Messaging APIを利用すると、応答メッセージやプッシュメッセージ、スタンプの送信のほか、ユーザー情報の取得やリッチメニューの表示など様々な機能を持ったボットを作成できます。
Messaging APIを実装すれば、ユーザーとの双方向のコミュニケーションが実現します。
Messaging APIを実装するには、LINE DevelopersコンソールでMessaging APIのチャネルを生成してボットを作成し、LINEプラットホームのチャネルに紐づけましょう。さらに、チャネル生成によって作成されたLINE公式アカウントをボットモードで運用してください。
Amazon APIは、Amazonの商品情報を取得できる機能を有しています。大口出品者向けのMWS(Marketplace Web Service)APIと、アフィリエイター向けのPA(Product Advertising) APがあります。
MWS APは在庫や注文、支払い、レポートに関する情報をプログラムで管理できるAPIです。また、出荷のためのラベル作成プロセスの自動化や納品ステータスの管理など出品者にとって便利な機能を実行できます。
PA APIを利用すると、価格更新や在庫情報、商品イメージ、カスタマーレビュー、商品の説明がリアルタイムで入手できます。

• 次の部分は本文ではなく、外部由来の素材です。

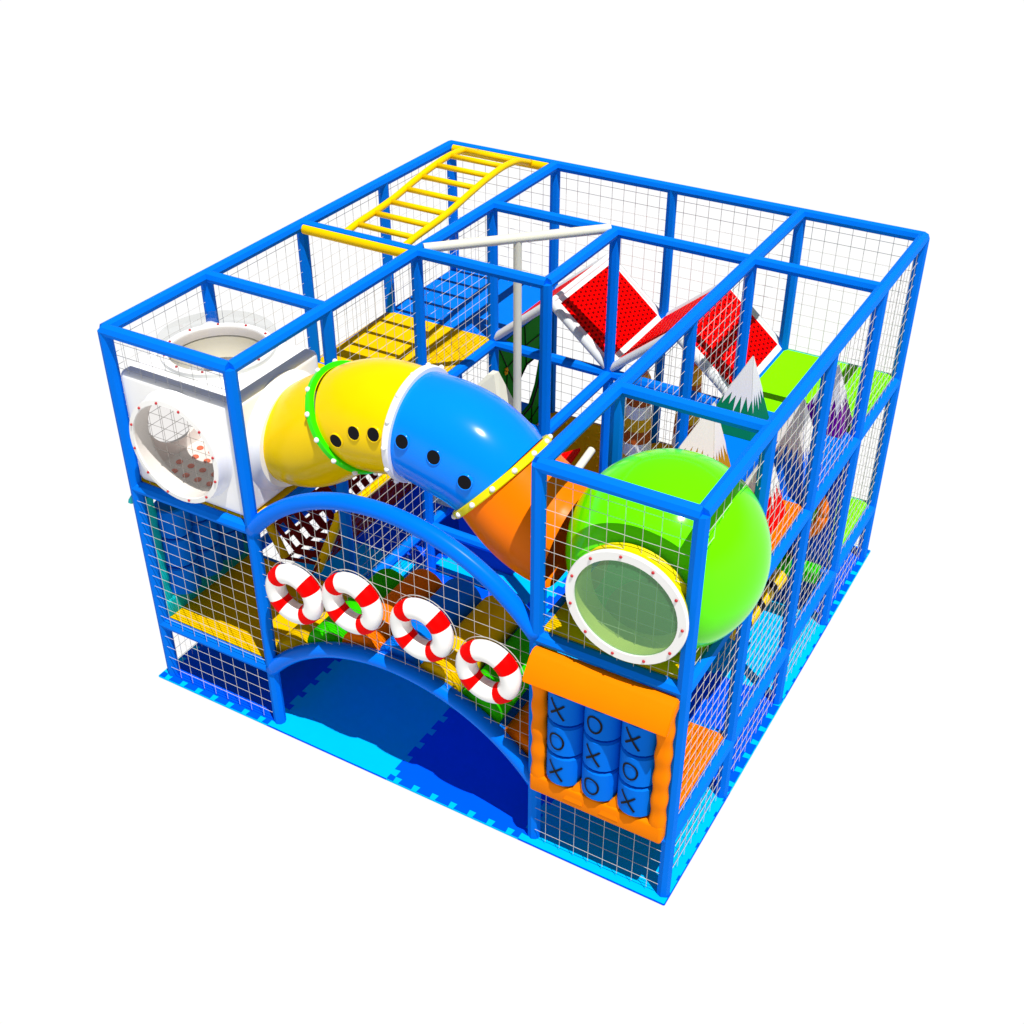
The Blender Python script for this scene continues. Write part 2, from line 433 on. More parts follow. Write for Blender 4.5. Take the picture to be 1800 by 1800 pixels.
b = NB(); tube(b, [(.270*math.cos(2*PI*k/40), .045, .270*math.sin(2*PI*k/40)) for k in range(41)], .0035, 6); obj('grab_rope', b, M['net'], lr)
labs = ['white life ring with red bands hung beside the left arch post', 'white life ring with red bands, second from the left arch post',
        'white life ring with red bands, second from the noughts and crosses panel', 'lowest white life ring with red bands, next to the noughts and crosses panel']
cs = [(1.634, 1.612), (2.189, 1.746), (2.806, 1.752), (3.366, 1.602)]
lr['label'] = labs[0]; lr.location = (cs[0][0], -.092, cs[0][1])
for k in range(1, 4): dup(lr, (cs[k][0], -.092, cs[k][1]), 0, labs[k])

# ------------------------------------------------------------------ noughts-and-crosses panels
def ttt(loc, rz, label, fm):
    t = thing('noughts_and_crosses_panel', label, 'game panel', loc, rz, 'noughts and crosses panels')
    hw = .53; h = 1.33
    # frame: scalloped side pads, bottom bar with points
    for s in (-1, 1):
        b = NB()
        N = 60; prof = []
        for k in range(N+1):
            z = .05+(h-.1)*k/N; wv = .010*math.cos(2*PI*z/.215)
            prof.append((z, .105+wv, .052+.004*math.cos(2*PI*z/.215)))
        rings = []
        for z, w, d in prof:
            rg = []
            for l in range(14):
                a = 2*PI*l/14; ca = math.cos(a); sa = math.sin(a)
                rg.append(b.verts.new((s*(hw-.055)+w/2*math.copysign(abs(ca)**.7, ca)*1.05, -.045+d*math.copysign(abs(sa)**.7, sa), z)))
            rings.append(rg)
        for p, q in zip(rings, rings[1:]):
            for l in range(14): b.faces.new((p[l], p[(l+1) % 14], q[(l+1) % 14], q[l]))
        b.faces.new(rings[0]); b.faces.new(rings[-1])
        obj('side_pad', b, fm, t, smooth=True)
    b = NB(); bevelbox(b, (-hw, -.10, .035), (hw, .03, .21), .022, 3)
    bottom = obj('bottom_pad', b, fm, t); autosmooth(bottom)
    for xx in (-.143, .143):   # folded points standing up between the drums
        b = NB(); prism(b, [(xx-.10, -.106, .10), (xx+.055, -.106, .10), (xx+.05, -.085, .22), (xx+.015, -.06, .31), (xx-.03, -.085, .24)], (0, .05, 0))
        obj('wave_point', b, fm, t)
    # awning: sloping padded roof, profile in y-z
    prof = [(0.01, h+.035), (-.05, h+.035), (-.095, h+.01), (-.195, h-.125), (-.20, h-.155), (-.16, h-.155), (-.05, h-.06), (.01, h-.03)]
    b = NB(); prism(b, [(-hw-.01, y, z) for y, z in prof], (2*hw+.02, 0, 0))
    bmesh.ops.recalc_face_normals(b, faces=b.faces)
    bmesh.ops.bevel(b, geom=[e for e in b.edges], offset=.008, segments=2, affect='EDGES')
    aw = obj('awning', b, fm, t); autosmooth(aw, 30)
    marks = [['X', 'O', 'X'], ['O', 'X', 'O'], ['X', 'O', 'X']]
    rd = .143; p = .305
    for c in range(3):
        xx = (-.286, 0, .286)[c]
        b = NB(); tube(b, [(xx, 0.015, .05), (xx, .015, h-.02)], .016, 8); obj('spindle', b, M['steel'], t)
        for r in range(3):
            zc = .37+.298*(2-r)
            b = NB(); hh = p/2-.012
            lathe(b, [(0, -hh), (rd-.014, -hh), (rd, -hh+.014), (rd, hh-.014), (rd-.014, hh), (0, hh)], (0, 0, 0), (0, 0, 1), 20)
            dr = obj('turning_drum', b, M['blue_roll'], t, loc=(xx, .015, zc)); autosmooth(dr, 25)
            b = NB()
            def on(u, v): # u across, v up on the drum skin facing the front
                a = u/rd - .10
                R_ = rd+.004
                return (R_*math.sin(a), -R_*math.cos(a), v)
            def strip(pts, w):
                L = []
                for k, (u, v) in enumerate(pts):
                    u1, v1 = pts[min(k+1, len(pts)-1)]; u0, v0 = pts[max(k-1, 0)]
                    tx_, tz_ = u1-u0, v1-v0; l = math.hypot(tx_, tz_) or 1; nx, nz = -tz_/l, tx_/l
                    L.append((b.verts.new(on(u+nx*w/2, v+nz*w/2)), b.verts.new(on(u-nx*w/2, v-nz*w/2))))
                for a_, c_ in zip(L, L[1:]): b.faces.new((a_[0], a_[1], c_[1], c_[0]))
            if marks[r][c] == 'X':
                strip([(-.055+.11*k/6, .085-.165*k/6) for k in range(7)], .017)
                strip([(.055-.11*k/6, .058-.11*k/6) for k in range(7)], .017)
            else:
                strip([(.056*math.cos(2*PI*k/28), .072*math.sin(2*PI*k/28)) for k in range(29)], .015)
            obj('cross' if marks[r][c] == 'X' else 'nought', b, M['black'], dr)
    return t
ttt(((X[3]+X[4])/2+.003, -.03, Z1), 0, 'orange noughts and crosses panel with nine blue drums, facing the front below the green ball', M['awning'])
ttt((.03, (Y[0]+Y[1])/2, Z1), -PI/2, 'teal framed noughts and crosses panel with blue drums, seen from behind inside the left bay', M['teal'])

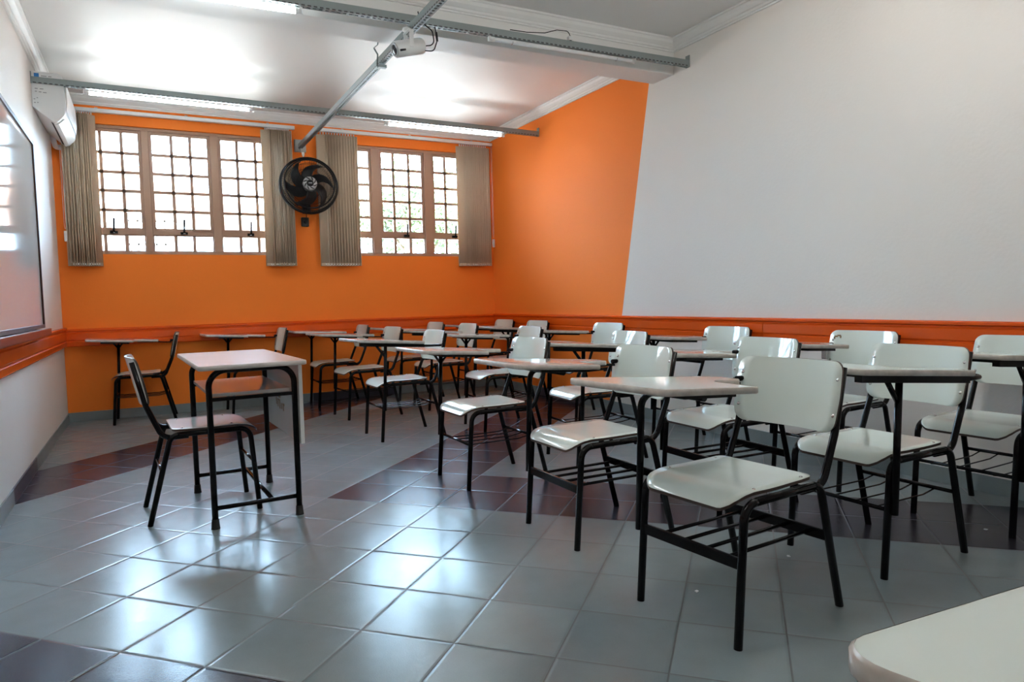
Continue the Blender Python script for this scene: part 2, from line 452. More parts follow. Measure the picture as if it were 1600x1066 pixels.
make_window(2, *WIN[1], [(2.802, 2.893), (3.384, 3.481)], [2.384, 2.213, 2.048, 1.873], (1.670, 1.714),
            [(2.480, 2.640), (3.046, 3.217), (3.636, 3.795)])

# ---------------------------------------------------------------- vertical blinds
def slat_bm(wd, z0, z1):
    bm = BM(); n = 6
    for q in range(n):                       # gently bowed strip
        pass
    xs = [(-wd/2+wd*q/n) for q in range(n+1)]
    bow = lambda x: 0.004*(1-(2*x/wd)**2)
    t = 0.0007
    A = [[bm.verts.new((x, bow(x)-t, z)) for x in xs] for z in (z0, z1)]
    B = [[bm.verts.new((x, bow(x)+t, z)) for x in xs] for z in (z0, z1)]
    for q in range(n):
        bm.faces.new((A[0][q], A[0][q+1], A[1][q+1], A[1][q])).smooth = True
        bm.faces.new((B[0][q+1], B[0][q], B[1][q], B[1][q+1])).smooth = True
        bm.faces.new((A[0][q+1], A[0][q], B[0][q], B[0][q+1])); bm.faces.new((A[1][q], A[1][q+1], B[1][q+1], B[1][q]))
    bm.faces.new((A[0][0], A[1][0], B[1][0], B[0][0])); bm.faces.new((A[1][-1], A[0][-1], B[0][-1], B[1][-1]))
    # sewn-in hem weight
    add_box(bm, -wd/2+0.004, wd/2-0.004, bow(0)-0.0035, bow(0)+0.002, z0+0.002, z0+0.030)
    return bm
def make_blind(label, x0, x1, stacks, cord_x, zt):
    root = thing('vertical_blind', label, 'blind', ((x0+x1)/2, -0.06, zt), 0, 'vertical blinds at the windows')
    ox, oy, oz = root.location
    bm = BM()
    add_box(bm, x0-ox, x1-ox, -0.022, 0.022, -0.016, 0.016)
    obj('headrail', bm, m_white_pl, root, 0.004)
    for xb in (x0+0.25, (x0+x1)/2, x1-0.25):
        bm = BM(); add_box(bm, xb-ox-0.012, xb-ox+0.012, -0.01, 0.060, 0.016, 0.026)
        obj('wall_bracket', bm, m_chr, root)
    proto = None
    for xs, angs in stacks:
        for k, (x, a) in enumerate(zip(xs, angs)):
            if proto is None:
                s = proto = obj('slat', slat_bm(0.089, 1.362-oz, 2.668-oz), m_cloth, root)
            else:
                s = proto.copy(); C.objects.link(s)
            s.location = (x-ox, 0, 0); s.rotation_euler = (0, 0, R(a))
        bm = BM()
        for xa, xb in zip(xs, xs[1:]):
            mid = (xa+xb)/2-ox
            for yy in (-0.030, 0.030):
                add_tube(bm, [(xa-ox, yy, 1.378-oz), (mid, yy-0.004, 1.362-oz), (xb-ox, yy, 1.378-oz)], 0.0022, 5)
        for xa in xs:
            add_box(bm, xa-ox-0.004, xa-ox+0.004, -0.034, -0.028, 1.372-oz, 1.384-oz)
        obj('bead_chain', bm, m_white_pl, root)
        bm = BM()
        for xa in xs: add_box(bm, xa-ox-0.005, xa-ox+0.005, -0.006, 0.006, 2.668-oz, 2.690-oz)
        obj('slat_hangers', bm, m_white_pl, root)
    bm = BM(); c = cord_x-ox
    pts = [(c-0.006, -0.028, -0.016), (c-0.006, -0.03, 1.70-oz), (c, -0.03, 1.66-oz), (c+0.006, -0.03, 1.70-oz), (c+0.006, -0.028, -0.016)]
    add_tube(bm, round_path(pts, 0.01), 0.0016, 5); obj('pull_cord', bm, m_white_pl, root)
    bm = BM(); add_box(bm, c-0.012, c+0.012, -0.043, -0.019, 1.57-oz, 1.66-oz); obj('cord_weight', bm, m_white_pl, root, 0.005)
    return root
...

これからAPIについて学ぶ方へ向けて、APIの基本を総合的に学べる書籍を紹介します。
著者 アレックス・モザド、ニコラス・L・ジョンソン(英治出版)
Apple、Amazon、Google など、自社だけでなく、他のプレイヤーと一緒にビジネスを構築するモデルがプラットフォームビジネスです。本書籍は、APIを活用したプラットフォームビジネスを理解する助けとなるでしょう。
著者 山本 陽平(技術評論社)
2010年に出版された書籍ですが、Web APIの基礎となる技術全体についてわかりやすく整理されています。Webの背景にある技術を理解したい人におすすめです。
著者 水野 貴明(オライリージャパン)
Web APIの効果的な設計・運用について理解できる書籍ですこれからAPIを設計したい人、APIを開発者の観点から理解したい人におすすめです。
APIを効果的に用いれば自社のサービスにはない機能を自社サービス内に実装できるようになります。これにより、より良い顧客体験の提供が可能となるでしょう。
一方で、APIは自社のビジネスを拡大したり、利便性を高めたりするものとして注目を集めています。導入を検討する企業は、自社の課題を見直し、どのようなサービスを組み込めば、より良い顧客体験を提供できるかを検討しましょう。
まずは、既存のAPIを取り入れることから始め、慣れてきたら自社のサービスをAPIとして提供してみましょう。APIの相互活用によって、新しいビジネスが生まれるかもしれません。
APIは利用の面でも、提供の面でも大きな強みを企業にもたらします。APIについて理解を深め、良質なUXの提供に繋げてください。